Wednesday, January 20, 2010

The Savage Screening

A real pleasure to see my first feature, SAVAGE ISLAND,  screened last night.

It's been almost a decade since we ventured into the freezing November rains to shoot our micro-epic.  I'd forgotten all that we'd achieved.  The movie played great.  Better than I've ever seen it play, quite possibly because I was too insecure or uptight to notice what worked about it before.

When I finish a film, all I tend to be aware of are the imperfections, the places we fell short.  Maybe it takes a decade to get away from all that.  This time, I saw strong performances, an unstoppable story, a rich script...  Sounds a little self-congratulatory, I know, but I couldn't see all that before.

You've heard of the Hero's Journey, perhaps you've heard of the Writer's Journey (a fantastic book by Chris Vogler), sometimes I like to talk about the Filmmaker's Journey.

There's a psychological journey every filmmaker goes through with their movie, I've seen it again and again when DPing or handling post or just being in contact with my indie filmmaker colleagues.  I've noticed it going on within myself (but harder to see there) when working on my own movies.

It doesn't matter if you're doing a short, a documentary, a commercial, a music video, a psa, a corporate or a feature, the journey is there.  You will follow it.  However it does look different every time.

This is what it looks like:

(Stage of Process --> associated emotional state)

Concept --> elation.  We have a great idea, we love our idea.  It's the best idea ever.  We're going to make a fantastic movie.

Screenwriting --> determination.  We know our idea is great.  We've punched out our script.  It's a strong script, we're quite proud of it.  This is where most indies fail by the way, at the screenplay stage.  Frankly it's where most movies fail period.  More about this in a later post.

Financing --> more determination, tinged with desperation.  This phase can go lots of different ways, but let's talk about ultra-low budgets in particular since that's what SAVAGE ISLAND is.  Generally, the money in these situations is rather easy to get.  It's within the filmmaker's reach.  It may be her money, it may be his parent's or some other investor's money, credit cards, a reverse mortgage.  Whatever it is, it's easy to get, but you don't have enough of it.  And it hurts.

Prep and Production --> excitement/terror.  You're a leader, a general.  You're building your team, new people joining every day.  Stuff is happening.  Truckloads of gear, schedules, call sheets, lists and lists.  Life is full and you're in charge (this is the exciting part), you're 100% responsible for everything (this is the terrifying part).  My nerves show up as stomach problems.

Post... Dailies --> joy/rage.  The footage looks either absolutely amazing or totally wrong.  There is no middle ground.  When it looks great, you're at the top of the world.  You have talent, genius, the movie is brilliant.  When it doesn't, you simmer and rage.  It's someone's fault, rarely yours.  Mostly though, like a newborn baby, the dailies are met with wonderment and delight.

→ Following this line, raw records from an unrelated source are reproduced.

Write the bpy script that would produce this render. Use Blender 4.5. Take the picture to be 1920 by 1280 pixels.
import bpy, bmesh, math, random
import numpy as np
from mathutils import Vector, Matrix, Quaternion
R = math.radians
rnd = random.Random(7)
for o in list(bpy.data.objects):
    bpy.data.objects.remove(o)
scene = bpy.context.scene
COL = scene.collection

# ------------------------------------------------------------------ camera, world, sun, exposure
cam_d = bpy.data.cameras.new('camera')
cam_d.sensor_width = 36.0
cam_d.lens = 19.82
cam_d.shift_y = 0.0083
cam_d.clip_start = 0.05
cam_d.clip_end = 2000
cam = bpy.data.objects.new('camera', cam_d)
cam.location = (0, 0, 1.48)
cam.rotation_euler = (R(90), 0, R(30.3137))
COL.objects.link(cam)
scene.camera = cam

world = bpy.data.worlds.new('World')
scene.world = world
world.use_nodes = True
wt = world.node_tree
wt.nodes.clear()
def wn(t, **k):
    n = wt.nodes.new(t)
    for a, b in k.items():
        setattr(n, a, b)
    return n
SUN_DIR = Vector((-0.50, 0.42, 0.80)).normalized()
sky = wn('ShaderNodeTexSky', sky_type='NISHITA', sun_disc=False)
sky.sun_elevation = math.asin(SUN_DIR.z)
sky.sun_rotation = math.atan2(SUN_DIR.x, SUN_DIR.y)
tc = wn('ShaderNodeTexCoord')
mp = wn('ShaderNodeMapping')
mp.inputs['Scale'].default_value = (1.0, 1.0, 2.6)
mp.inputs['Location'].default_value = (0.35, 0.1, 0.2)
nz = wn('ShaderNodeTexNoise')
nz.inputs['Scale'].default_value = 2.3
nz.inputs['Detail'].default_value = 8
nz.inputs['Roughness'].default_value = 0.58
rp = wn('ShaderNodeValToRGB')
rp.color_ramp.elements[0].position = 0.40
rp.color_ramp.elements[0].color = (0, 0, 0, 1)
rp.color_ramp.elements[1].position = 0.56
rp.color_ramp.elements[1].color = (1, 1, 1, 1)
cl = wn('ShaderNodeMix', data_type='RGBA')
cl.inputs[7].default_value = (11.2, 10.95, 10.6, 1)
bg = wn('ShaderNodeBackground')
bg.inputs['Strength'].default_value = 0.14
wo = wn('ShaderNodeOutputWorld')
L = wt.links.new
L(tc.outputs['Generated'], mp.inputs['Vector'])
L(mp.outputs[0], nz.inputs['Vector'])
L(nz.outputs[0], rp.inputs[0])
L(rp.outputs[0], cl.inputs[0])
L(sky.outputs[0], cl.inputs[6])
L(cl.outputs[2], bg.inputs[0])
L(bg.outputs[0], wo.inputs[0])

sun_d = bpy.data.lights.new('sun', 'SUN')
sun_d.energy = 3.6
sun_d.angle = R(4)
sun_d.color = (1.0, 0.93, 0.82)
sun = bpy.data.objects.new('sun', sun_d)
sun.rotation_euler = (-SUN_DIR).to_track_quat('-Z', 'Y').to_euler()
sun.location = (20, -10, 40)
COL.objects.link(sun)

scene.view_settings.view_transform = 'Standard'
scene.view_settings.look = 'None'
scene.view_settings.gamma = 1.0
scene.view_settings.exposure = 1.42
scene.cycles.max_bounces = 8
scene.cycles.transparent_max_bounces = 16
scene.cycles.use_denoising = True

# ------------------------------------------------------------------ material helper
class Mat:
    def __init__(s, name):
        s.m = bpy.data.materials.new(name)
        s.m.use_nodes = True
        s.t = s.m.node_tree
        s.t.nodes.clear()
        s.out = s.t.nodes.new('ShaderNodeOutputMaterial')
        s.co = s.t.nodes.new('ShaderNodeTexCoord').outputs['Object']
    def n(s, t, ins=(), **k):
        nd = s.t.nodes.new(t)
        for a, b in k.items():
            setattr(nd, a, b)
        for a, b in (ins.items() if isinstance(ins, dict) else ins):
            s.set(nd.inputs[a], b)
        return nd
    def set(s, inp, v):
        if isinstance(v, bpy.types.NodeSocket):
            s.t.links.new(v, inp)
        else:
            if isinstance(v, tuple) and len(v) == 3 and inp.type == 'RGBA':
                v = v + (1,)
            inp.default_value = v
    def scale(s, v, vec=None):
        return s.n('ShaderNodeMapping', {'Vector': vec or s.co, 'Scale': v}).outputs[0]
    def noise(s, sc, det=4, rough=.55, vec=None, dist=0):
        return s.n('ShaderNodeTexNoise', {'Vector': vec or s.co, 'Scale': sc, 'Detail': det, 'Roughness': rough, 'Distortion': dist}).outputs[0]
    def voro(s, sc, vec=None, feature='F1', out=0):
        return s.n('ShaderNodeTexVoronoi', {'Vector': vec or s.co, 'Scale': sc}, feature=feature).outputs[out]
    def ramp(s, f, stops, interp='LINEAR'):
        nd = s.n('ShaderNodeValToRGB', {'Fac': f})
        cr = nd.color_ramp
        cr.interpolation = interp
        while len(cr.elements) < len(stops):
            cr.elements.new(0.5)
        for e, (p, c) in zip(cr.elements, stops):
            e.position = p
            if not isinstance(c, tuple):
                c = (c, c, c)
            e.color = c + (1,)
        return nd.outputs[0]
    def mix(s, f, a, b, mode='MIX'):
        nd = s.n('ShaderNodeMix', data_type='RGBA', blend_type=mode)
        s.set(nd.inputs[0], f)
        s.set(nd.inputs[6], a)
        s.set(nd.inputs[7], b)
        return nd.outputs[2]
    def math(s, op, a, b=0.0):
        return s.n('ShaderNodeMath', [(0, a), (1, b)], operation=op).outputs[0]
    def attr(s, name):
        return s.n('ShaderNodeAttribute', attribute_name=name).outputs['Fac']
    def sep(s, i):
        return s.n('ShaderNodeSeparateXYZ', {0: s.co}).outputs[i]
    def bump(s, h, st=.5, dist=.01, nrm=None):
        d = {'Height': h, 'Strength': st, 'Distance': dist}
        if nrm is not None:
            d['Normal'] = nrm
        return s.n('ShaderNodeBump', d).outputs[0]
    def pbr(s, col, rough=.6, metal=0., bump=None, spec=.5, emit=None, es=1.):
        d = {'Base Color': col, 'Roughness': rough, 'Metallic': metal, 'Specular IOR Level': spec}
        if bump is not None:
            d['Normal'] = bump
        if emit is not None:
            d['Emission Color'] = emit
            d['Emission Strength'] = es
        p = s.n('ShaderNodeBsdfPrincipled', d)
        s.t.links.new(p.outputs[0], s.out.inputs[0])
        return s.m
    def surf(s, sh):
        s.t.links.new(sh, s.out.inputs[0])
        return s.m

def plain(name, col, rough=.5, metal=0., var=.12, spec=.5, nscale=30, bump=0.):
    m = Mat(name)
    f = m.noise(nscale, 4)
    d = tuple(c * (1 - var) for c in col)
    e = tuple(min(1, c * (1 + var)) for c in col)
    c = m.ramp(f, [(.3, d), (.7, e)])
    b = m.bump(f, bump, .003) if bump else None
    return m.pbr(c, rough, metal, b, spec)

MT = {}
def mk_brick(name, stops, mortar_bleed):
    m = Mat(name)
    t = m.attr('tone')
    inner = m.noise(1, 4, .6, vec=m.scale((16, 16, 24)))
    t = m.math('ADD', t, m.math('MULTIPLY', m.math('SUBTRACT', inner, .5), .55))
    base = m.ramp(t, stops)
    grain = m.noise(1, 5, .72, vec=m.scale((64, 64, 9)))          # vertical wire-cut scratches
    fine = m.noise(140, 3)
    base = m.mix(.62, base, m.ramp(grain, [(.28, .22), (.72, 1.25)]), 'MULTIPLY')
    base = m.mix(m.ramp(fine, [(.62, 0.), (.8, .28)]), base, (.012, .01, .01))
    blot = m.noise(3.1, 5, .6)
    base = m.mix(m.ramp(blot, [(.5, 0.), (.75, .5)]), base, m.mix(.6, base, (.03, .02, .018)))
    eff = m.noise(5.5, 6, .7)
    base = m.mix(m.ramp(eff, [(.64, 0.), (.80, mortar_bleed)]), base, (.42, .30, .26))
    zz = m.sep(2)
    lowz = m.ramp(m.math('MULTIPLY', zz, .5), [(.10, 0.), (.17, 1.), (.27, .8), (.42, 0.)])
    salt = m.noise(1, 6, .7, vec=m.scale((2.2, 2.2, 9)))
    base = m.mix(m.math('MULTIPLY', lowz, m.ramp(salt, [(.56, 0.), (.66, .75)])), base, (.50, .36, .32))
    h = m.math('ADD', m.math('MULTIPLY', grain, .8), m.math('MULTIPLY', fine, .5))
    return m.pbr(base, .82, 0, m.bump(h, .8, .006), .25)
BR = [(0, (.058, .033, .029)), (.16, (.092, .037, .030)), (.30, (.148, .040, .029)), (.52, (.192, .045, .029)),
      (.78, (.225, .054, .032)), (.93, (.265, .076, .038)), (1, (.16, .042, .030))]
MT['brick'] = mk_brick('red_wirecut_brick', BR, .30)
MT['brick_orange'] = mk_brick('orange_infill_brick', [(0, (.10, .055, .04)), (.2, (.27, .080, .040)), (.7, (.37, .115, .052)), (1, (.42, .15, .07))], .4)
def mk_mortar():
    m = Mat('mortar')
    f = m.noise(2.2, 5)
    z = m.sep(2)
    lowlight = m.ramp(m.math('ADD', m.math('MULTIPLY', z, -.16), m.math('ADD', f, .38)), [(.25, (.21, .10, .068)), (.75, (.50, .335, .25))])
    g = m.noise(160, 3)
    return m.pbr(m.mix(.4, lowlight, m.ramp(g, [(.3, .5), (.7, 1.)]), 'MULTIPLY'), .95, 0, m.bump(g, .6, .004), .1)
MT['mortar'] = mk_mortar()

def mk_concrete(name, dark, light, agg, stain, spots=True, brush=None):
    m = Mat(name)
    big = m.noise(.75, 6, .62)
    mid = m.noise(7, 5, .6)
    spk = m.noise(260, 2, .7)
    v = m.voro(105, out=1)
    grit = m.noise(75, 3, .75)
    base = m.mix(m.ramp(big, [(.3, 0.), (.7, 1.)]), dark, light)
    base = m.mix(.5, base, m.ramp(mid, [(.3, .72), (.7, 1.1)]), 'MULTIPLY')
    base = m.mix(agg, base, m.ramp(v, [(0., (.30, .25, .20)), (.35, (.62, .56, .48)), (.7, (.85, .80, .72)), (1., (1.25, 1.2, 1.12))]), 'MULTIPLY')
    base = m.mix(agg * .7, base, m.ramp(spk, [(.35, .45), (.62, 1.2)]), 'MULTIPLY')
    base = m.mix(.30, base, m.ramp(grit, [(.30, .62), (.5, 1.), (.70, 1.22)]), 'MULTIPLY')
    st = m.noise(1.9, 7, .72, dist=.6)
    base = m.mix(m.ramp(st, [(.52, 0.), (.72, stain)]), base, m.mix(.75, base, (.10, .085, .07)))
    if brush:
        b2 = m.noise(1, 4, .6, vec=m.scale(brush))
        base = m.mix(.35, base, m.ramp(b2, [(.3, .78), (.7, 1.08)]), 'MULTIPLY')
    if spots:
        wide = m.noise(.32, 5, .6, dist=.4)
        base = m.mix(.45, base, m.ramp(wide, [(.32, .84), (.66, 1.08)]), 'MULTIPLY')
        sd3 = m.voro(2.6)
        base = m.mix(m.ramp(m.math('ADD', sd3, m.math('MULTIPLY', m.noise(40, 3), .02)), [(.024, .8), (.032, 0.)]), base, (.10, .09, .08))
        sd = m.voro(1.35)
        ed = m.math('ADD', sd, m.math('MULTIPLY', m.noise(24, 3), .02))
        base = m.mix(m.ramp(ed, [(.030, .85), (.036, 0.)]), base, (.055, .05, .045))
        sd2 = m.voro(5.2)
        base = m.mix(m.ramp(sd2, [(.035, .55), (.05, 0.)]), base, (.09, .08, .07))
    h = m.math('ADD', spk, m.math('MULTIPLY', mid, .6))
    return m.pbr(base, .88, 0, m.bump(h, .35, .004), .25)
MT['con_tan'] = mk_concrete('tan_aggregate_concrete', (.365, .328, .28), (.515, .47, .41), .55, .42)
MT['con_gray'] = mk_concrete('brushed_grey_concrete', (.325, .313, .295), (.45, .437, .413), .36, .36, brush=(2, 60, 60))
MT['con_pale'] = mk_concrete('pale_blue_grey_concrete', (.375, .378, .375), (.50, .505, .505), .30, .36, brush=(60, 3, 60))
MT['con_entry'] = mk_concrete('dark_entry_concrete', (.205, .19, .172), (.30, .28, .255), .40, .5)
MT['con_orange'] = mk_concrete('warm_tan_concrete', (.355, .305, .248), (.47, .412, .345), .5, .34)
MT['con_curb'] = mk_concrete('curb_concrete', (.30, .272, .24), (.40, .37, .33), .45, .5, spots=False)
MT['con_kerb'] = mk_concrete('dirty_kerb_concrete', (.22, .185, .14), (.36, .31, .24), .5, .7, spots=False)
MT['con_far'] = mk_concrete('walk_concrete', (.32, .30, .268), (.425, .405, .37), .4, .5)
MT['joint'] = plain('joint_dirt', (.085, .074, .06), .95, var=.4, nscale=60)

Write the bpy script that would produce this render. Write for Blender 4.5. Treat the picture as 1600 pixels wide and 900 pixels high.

Post... Rough Cut --> depression.  The assembly is generally bad news.  This is the worst the movie will ever look and man does it look bad.  Some people lose all hope here and give up.  Movies get lost here.  This is the proverbial belly of the whale.  The forty years in the desert.

Post... Fine Cut --> a hero emerges.  I know, I know, but that's how I think of it.  Basically you go into the room to wrestle with all the problems in the assembly.  You do battle with them.  And you hope to emerge, a victor, having vanquished the demons before you.  Really, the director's cut can be quite exciting, when you get that scene working, when you watch the sequence you're in come alive, you realize the movie may not be dead after all.  It's like the classic resurrection beat.

Post... the Polish --> pride and joy.  The movie just gets better and better as the color correction, the ambience and music and fx and ADR and mix and vfx and titles and stock all come in together.  It's a delicious time.

The emotional journey repeats itself every time we make a movie, I see other people go through it, each in their own way.  And the entire time, we're completely blind to how the movie actually plays to an audience.  It's so hard to tell, we're so consumed by our emotional journey, by our familiarity with what we're building, that by the time it's done, we have no idea what we've made anymore.

And I sit in the audience, blind to what we've wrought.

Took me ten years to see why people like the movie so much.